The secondary has been it's usual strong self, except for the torching it received from A.J. Green in Week 1. This unit is still somehow unheralded, even though the duo of Charles Tillman and Tim Jennings have proven to be one of the top in the league. It's hard not to admire and appreciate the way they do business, as both corners are equally adept in coverage and run defense. Watching Jennings and Tillman hunt for the ball, whether it is in the air or already in the ball carrier's hands, is one of the things I enjoy most on this team. At safety, over the past couple seasons Major Wright and Chris Conte have taken what was a position group in near constant flux and actually given it some stability. They seem to compliment each other's strengths and weaknesses well and both seem to have a nose for the ball. They're both still young so I expect them working with guys like Tillman and Jennings every day to only help in their development.

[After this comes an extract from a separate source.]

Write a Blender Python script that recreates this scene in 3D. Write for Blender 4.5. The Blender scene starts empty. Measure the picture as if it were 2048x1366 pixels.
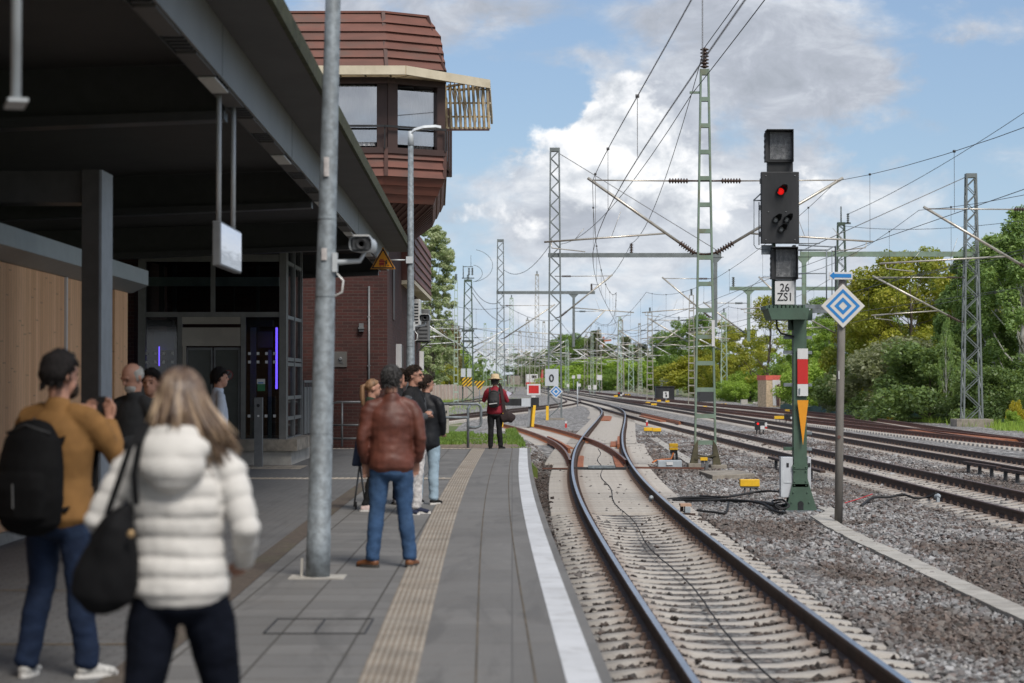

The Bears have started the 2013 season with two playoff teams, and they're 2-0. They've done it with 2 come from behind victories that seem to show that our franchise quarterback is maturing and the offense of new coach Marc Trestman is taking hold. We've heard nothing but rave reviews from Halas Hall about the new staff, and we can only hope that as the players get more comfortable with them and their scheme, the results on the field only keep improving. There's no question that even though this is a new season with a new staff, the Bears have the talent and expectations to make the playoffs. With the way they've started, and the way I do feel they can end up playing, there's a good chance we could see even more than that.